Former Pakistan test cricket captain Salman Butt is jailed for two years and six months for his part in a conspiracy to bowl deliberate no-balls in a Lord’s test match against England.
Pakistan’s former world number two test bowler Mohammad Asif was also jailed, for one year, for his involvement in the plot by intentionally bowling a no-ball during the Lord’s test.
Teenage fast bowler Mohammad Amir was jailed for six months after admitting bowling two deliberate no-balls in the same match.
Cricket agent Mazhar Majeed was sent down for two years and eight months for plotting to fix parts of Pakistan’s Lord’s and Oval test matches against England last summer.
During the trial, the court heard that an undercover News of the world reporter investigating cricket match-fixing paid Majeed £150,000 to rig games.
A statement by the Pakistan Cricket Board called today “a sad day for Pakistan cricket. It continued: “Instead of having pride in playing for their country, these players chose to disappoint their supporters, damage the image of their country and bring the noble game of cricket into disrepute.
“There is little sympathy in Pakistan for the sorry pass they have come to.”
The head of the International Cricket Council (ICC) anti-corruption unit, former top UK policeman Sir Ronnie Flanagan, has insisted there is only “a tiny number” of cricketers involved in match-fixing.

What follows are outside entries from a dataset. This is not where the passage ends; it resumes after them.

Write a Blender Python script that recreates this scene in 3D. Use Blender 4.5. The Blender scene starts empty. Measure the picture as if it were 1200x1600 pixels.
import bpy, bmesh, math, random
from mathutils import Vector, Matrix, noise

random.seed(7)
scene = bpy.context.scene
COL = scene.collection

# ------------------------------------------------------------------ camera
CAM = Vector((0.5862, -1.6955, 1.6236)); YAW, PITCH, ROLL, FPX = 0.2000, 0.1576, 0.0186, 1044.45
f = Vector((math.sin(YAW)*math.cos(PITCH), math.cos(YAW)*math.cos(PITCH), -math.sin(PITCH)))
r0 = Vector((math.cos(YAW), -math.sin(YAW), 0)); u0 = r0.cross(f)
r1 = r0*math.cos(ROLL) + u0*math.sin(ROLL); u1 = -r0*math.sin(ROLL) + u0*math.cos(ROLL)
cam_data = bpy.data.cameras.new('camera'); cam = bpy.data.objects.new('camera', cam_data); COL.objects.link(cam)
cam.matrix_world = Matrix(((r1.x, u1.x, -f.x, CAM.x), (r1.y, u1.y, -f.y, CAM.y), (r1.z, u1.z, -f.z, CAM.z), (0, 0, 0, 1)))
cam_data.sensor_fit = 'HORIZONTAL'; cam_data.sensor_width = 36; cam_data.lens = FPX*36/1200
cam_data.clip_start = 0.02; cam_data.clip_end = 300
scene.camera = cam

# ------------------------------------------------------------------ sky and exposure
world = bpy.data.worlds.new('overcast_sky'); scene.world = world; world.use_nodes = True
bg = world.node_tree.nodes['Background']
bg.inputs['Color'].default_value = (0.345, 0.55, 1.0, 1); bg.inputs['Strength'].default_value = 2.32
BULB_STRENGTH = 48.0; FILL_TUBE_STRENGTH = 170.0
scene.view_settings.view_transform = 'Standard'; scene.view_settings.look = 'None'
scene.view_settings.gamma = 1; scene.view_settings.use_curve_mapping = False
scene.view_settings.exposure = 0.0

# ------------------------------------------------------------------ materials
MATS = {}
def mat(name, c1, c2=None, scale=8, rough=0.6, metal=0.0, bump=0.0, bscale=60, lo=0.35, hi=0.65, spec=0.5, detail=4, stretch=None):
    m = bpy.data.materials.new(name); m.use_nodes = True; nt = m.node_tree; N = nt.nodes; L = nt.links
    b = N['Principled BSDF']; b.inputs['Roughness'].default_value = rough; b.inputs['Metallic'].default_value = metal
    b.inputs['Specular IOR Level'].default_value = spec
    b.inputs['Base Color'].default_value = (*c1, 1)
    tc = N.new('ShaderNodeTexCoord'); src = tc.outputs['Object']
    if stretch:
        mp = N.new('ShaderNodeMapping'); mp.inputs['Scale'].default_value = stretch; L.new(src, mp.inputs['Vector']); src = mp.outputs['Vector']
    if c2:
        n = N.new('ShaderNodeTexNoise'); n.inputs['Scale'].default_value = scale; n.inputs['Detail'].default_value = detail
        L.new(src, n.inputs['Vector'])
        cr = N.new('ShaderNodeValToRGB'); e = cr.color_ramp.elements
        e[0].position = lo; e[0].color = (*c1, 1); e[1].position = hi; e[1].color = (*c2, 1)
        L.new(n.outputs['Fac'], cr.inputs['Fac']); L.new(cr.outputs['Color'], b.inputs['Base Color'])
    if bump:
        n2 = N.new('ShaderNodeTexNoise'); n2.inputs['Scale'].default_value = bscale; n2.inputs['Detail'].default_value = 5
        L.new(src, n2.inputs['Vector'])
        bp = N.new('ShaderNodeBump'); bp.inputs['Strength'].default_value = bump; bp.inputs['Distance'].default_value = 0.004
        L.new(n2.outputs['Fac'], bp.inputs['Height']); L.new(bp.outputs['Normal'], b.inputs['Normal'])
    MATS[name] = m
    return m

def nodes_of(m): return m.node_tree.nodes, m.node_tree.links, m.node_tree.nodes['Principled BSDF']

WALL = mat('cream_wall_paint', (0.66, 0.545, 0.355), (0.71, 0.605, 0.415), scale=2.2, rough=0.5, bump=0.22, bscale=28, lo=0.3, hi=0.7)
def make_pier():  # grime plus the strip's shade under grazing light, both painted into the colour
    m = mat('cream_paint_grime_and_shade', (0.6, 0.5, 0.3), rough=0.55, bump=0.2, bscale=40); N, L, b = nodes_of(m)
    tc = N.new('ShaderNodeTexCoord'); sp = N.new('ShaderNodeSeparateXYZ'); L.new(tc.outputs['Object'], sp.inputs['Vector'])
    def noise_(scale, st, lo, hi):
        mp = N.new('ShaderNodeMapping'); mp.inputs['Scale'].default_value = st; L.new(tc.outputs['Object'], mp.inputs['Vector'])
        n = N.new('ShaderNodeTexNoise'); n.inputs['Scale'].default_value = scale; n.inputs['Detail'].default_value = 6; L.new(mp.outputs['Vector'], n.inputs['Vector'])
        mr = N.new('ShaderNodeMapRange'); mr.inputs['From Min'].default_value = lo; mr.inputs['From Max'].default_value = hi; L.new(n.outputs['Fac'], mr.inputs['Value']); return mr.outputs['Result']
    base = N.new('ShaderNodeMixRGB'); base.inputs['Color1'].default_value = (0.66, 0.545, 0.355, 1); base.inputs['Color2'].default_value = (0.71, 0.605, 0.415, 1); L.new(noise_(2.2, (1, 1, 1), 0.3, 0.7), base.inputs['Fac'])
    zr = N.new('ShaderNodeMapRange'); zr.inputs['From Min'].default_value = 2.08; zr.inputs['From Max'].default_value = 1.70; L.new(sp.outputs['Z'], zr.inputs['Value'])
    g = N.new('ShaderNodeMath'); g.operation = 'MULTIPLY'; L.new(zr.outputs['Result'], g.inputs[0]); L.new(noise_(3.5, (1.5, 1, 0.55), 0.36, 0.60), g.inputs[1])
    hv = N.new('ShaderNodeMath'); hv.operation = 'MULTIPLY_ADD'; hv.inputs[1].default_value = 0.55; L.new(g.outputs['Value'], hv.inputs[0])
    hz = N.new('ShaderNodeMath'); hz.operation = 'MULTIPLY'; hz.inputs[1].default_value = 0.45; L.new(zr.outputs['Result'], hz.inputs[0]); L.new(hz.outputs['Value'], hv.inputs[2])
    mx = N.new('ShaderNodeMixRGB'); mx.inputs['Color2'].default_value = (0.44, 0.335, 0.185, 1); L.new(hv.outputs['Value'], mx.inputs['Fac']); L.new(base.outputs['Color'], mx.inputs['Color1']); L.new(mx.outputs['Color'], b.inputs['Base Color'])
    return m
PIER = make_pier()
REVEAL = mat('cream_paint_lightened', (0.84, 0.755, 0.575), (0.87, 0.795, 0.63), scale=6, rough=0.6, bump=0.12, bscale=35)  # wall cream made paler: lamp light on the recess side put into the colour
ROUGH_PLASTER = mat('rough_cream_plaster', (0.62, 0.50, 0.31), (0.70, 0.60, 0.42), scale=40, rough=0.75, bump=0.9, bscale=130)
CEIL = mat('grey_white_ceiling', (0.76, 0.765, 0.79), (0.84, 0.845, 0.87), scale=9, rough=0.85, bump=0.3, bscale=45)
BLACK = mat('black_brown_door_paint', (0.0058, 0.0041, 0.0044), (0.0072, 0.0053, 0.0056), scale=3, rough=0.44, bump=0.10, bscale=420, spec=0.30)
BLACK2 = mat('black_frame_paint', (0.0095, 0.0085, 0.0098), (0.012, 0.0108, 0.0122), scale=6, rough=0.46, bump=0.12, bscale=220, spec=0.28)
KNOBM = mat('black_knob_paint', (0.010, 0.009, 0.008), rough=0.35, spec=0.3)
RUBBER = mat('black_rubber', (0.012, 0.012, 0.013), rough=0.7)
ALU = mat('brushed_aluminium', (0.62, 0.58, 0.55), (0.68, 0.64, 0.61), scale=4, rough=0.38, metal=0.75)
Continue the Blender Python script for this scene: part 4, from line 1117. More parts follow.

Discussing corruption in the world of cricket, he said: “I think it is engaged in by a tiny number of people.”
But he admitted the scandal which saw three Pakistan players jailed today is not an solitary case. “Sadly, I wouldn’t say the instances we have seen brought to justice are totally isolated either,” Sir Ronnie said.
“They indicate we must be ever vigilant. They indicate that the hard work and the wonderful platform established by Lord Condon, which we have been able to build upon, is such we must never be complacent.”
Sir Ronnie went on to describe “the vast, vast majority of cricketers” as “wonderfully ethical people”.
In the wake of the News of the World sting, the ICC’s anti-corruption procedures have been criticised as toothless in some quarters.
Butt, Asif and Amir were found guilty of spot-fixing by the ICC’s own investigation earlier in 2011. In February the ICC banned them from international and domestic cricket for five years.
It was thought that, given the cricketers’ ages at the time – respectively 26, 28 and 19 – they would all be in a position to resume professional cricket after the bans had expired.
No longer a genuine contest
"Now whenever people look back on a surprising event in a game or a surprising result, or whenever in the future there are surprising events or results, followers of the game who have paid good money to watch it live or watch it on television will be left to wonder whether there has been fixing and whether what they have been watching is a genuine contest between bat and ball.
"What ought to be honest sporting competition may not be such at all."